Thank you for this confirmation that I can indeed shuffle things up a bit taking (oh so much) pressure off my shoulders and allowing me some extra time to actually sit at the table and enjoy the food as opposed to running up and down while everyone else eats.
Lisa Wilt says
Kathi,
Such great advice! Hard to practice for me… A perfectionist. it’s perfectly relevant so I had to share it!
Sending you advent Joy,
Lisa Wilt.
Betsy Basile says
Dear Kathi…….Wish I would have had this devotion about 10 years ago as you are describing me and the way I was all those years ago ago. I am 77 years old now so all my relatives have left the Earth for Heaven.
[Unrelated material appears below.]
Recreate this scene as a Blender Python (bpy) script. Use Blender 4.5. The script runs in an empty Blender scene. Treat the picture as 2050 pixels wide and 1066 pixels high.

There are no celebrations anymore as my husband has the violent type of dementia and is in denial now for 6 years. He almost killed me in one of his “dementia rages” as he drank way too much and abused me every night for 3+ years until the police and all my support groups told me I needed to stop worrying about him and thinking about my safety. To top it off, 2 years ago my 1 son called me and told me I was lying to him even though I had read him the reports from a neurologist and a Psycho Neurologist. He said he would not accept me as his Mother and I could never see or hear from my 1 grandson who was 12 at the time and he hung up. So now I have nobody and I remain heartbroken because my grandson is the love of my life. Your devotion was just so good as I always took a week’s vacation from work at Thanksgiving and did everything myself like you to make it perfect for everyone. Thank you for your words today as I thought that I was the only one who had to take all of it myself. Kathi…….Your advice just is perfect and I will pass it along to one of my friends who tends to do what we used to do. I wish you and your family a wonderful celebration of the birth of Jesus at Christmas as I feel that they have made this day so commercial and based on how many presents are they going to get or who was going to give the most presents. Christmas should not be a holiday, as one of you(in)courage women said in a recent devotion, it should be called “Holy Days”. Maybe it is just me as I am much older than most of your community, but the incourage women and your words have helped me survive these past years. Love to you, Kathi…………Betsy Basile
Jolene says
Betsy,
I am praying for you so much and will continue to. Jesus loves you so much and I know that I wish I could give you a hug and share a meal with you. Anyone who has had a loved one with dementia knows the awfulness of it. I pray that you feel and see the love of Jesus in many tangible ways.
Melody Bollinger says
This is such a beautiful written and helpful post!!
Thank you, Kathi and (in)Courage!
Melody ~
Joyce says
Wow, was this message for me! As an oldest daughter who is very independent, but an introvert with an I can do it all myself mentality, holidays and get togethers were stressful, fun-less and even tear filled occasions for me for years! No one appreciated my hard work and planning. No one would even offer to make anything, have the next occasion at their home, or to even stay afterward help clean up! Why was I continuing this pain filled agenda?
As I get older, now 72, I physically can’t do it all myself yet still have a problem asking others for help. Your article showed me that in order to enjoy these occasions I need to change my attitude and start asking for help, it is okay to admit that I can’t do it alone and never really could. Thank you for opening my eyes, finally.